§ **What to do**
Return exactly and only these lines: the first of the listing through the one containing "M_RUST), lab, 'rod')".

§ **Provided material**
▶

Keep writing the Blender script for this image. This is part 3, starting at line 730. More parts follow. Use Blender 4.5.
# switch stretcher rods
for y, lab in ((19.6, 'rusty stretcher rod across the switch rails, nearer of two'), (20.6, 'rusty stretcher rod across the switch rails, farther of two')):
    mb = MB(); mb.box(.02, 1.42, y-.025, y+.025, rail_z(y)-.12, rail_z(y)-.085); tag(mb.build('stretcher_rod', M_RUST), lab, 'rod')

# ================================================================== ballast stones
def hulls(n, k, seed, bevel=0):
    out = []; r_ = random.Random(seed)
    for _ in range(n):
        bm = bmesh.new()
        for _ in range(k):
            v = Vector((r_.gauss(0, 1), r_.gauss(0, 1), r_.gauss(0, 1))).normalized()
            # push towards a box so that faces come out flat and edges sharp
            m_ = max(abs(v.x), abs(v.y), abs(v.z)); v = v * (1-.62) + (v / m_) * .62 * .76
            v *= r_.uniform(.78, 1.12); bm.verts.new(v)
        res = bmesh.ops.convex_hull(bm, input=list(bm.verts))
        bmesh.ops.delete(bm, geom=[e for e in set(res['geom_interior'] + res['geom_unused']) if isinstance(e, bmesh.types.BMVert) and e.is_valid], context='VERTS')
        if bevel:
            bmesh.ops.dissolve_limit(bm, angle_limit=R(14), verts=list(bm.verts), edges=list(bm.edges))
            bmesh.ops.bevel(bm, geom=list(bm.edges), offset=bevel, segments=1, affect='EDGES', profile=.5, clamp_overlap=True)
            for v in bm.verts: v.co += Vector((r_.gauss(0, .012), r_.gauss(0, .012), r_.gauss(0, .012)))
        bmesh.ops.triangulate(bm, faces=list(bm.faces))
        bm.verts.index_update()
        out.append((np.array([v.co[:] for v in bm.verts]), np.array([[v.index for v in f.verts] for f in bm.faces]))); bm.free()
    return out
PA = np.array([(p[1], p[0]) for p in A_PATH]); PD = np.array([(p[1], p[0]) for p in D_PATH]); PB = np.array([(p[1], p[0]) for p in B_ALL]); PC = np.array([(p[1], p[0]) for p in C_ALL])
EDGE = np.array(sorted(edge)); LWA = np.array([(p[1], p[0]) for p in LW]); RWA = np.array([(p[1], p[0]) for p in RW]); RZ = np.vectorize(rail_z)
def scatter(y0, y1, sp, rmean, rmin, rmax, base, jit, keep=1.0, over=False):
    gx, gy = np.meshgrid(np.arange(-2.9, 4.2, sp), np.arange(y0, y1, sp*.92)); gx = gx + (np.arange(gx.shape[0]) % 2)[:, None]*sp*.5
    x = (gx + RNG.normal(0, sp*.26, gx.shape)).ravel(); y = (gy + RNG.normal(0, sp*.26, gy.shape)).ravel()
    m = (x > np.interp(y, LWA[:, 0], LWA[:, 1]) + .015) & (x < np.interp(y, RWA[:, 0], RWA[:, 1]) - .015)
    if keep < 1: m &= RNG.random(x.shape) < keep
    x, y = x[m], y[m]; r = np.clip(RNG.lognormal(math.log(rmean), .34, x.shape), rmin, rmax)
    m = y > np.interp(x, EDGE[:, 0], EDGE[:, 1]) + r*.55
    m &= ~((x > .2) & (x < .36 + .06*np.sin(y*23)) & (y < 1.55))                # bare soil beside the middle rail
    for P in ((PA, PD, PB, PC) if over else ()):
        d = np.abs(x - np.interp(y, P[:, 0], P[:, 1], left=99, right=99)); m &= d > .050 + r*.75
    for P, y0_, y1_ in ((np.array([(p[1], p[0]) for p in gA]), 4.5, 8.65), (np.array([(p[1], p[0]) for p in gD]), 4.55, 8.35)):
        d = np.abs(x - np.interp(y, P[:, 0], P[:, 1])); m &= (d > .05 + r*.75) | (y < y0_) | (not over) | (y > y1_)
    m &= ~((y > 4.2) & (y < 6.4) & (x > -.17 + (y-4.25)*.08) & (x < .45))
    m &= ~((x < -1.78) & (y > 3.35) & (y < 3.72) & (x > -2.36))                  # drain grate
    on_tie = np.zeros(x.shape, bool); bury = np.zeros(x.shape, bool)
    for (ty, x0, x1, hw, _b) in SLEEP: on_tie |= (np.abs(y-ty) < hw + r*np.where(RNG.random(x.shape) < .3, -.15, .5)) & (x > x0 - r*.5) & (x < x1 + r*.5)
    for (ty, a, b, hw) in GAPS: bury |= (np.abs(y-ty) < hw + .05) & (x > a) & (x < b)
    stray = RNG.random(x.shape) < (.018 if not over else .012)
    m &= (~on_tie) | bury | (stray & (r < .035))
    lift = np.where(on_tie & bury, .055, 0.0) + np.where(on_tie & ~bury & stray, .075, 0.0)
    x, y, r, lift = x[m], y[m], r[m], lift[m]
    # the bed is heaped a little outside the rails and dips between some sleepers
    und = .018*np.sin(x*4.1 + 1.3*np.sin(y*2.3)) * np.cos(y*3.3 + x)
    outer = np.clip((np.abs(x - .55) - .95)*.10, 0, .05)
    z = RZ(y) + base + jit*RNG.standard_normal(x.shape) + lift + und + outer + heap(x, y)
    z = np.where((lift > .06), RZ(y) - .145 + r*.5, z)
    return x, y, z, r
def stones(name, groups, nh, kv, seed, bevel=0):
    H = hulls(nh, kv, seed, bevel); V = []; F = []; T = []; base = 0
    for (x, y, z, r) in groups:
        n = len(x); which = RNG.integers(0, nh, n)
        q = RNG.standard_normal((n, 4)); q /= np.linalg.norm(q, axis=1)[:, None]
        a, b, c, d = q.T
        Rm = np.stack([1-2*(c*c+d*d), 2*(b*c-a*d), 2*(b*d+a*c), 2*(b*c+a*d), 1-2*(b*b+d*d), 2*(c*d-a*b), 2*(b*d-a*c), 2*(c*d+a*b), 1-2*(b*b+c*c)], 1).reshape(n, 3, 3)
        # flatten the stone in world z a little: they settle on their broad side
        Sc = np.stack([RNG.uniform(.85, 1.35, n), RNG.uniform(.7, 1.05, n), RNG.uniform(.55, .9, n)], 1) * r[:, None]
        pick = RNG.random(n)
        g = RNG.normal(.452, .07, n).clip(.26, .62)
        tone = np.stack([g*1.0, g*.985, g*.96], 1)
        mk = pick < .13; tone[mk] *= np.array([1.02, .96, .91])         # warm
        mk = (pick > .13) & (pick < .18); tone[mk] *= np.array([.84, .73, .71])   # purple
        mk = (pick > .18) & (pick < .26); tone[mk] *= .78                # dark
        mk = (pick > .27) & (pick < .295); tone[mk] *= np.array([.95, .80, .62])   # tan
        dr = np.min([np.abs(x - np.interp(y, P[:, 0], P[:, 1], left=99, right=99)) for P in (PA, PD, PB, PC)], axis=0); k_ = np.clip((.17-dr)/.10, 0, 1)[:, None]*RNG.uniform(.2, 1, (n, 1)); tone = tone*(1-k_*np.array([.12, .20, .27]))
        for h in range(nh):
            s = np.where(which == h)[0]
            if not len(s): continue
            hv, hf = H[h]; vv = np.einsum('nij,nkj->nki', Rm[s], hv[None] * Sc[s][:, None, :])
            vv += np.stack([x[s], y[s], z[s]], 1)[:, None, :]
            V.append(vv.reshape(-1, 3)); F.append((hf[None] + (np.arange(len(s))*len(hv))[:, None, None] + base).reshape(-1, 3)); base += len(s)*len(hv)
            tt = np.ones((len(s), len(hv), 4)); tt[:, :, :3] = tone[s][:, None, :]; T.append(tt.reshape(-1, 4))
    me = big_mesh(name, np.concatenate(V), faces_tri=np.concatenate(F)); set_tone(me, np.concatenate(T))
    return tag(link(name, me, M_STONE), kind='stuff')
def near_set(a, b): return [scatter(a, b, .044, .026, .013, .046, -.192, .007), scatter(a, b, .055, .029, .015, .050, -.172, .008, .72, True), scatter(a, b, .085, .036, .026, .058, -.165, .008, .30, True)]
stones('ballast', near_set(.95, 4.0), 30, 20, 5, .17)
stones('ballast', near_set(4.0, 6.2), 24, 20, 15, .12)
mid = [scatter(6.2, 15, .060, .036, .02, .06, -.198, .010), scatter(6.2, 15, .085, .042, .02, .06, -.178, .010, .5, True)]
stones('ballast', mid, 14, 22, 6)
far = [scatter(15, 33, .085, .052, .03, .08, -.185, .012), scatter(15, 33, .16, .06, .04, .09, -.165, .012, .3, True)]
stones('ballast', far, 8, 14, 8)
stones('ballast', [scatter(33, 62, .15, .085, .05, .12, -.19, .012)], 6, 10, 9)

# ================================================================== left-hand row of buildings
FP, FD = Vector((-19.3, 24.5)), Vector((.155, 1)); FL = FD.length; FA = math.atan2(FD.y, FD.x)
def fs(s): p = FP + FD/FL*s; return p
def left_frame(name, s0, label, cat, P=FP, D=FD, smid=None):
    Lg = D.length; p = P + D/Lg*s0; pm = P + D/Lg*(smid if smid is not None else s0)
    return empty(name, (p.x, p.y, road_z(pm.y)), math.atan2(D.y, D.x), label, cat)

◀

§ **Answer in full**
Keep writing the Blender script for this image. This is part 3, starting at line 730. More parts follow. Use Blender 4.5.
# switch stretcher rods
for y, lab in ((19.6, 'rusty stretcher rod across the switch rails, nearer of two'), (20.6, 'rusty stretcher rod across the switch rails, farther of two')):
    mb = MB(); mb.box(.02, 1.42, y-.025, y+.025, rail_z(y)-.12, rail_z(y)-.085); tag(mb.build('stretcher_rod', M_RUST), lab, 'rod')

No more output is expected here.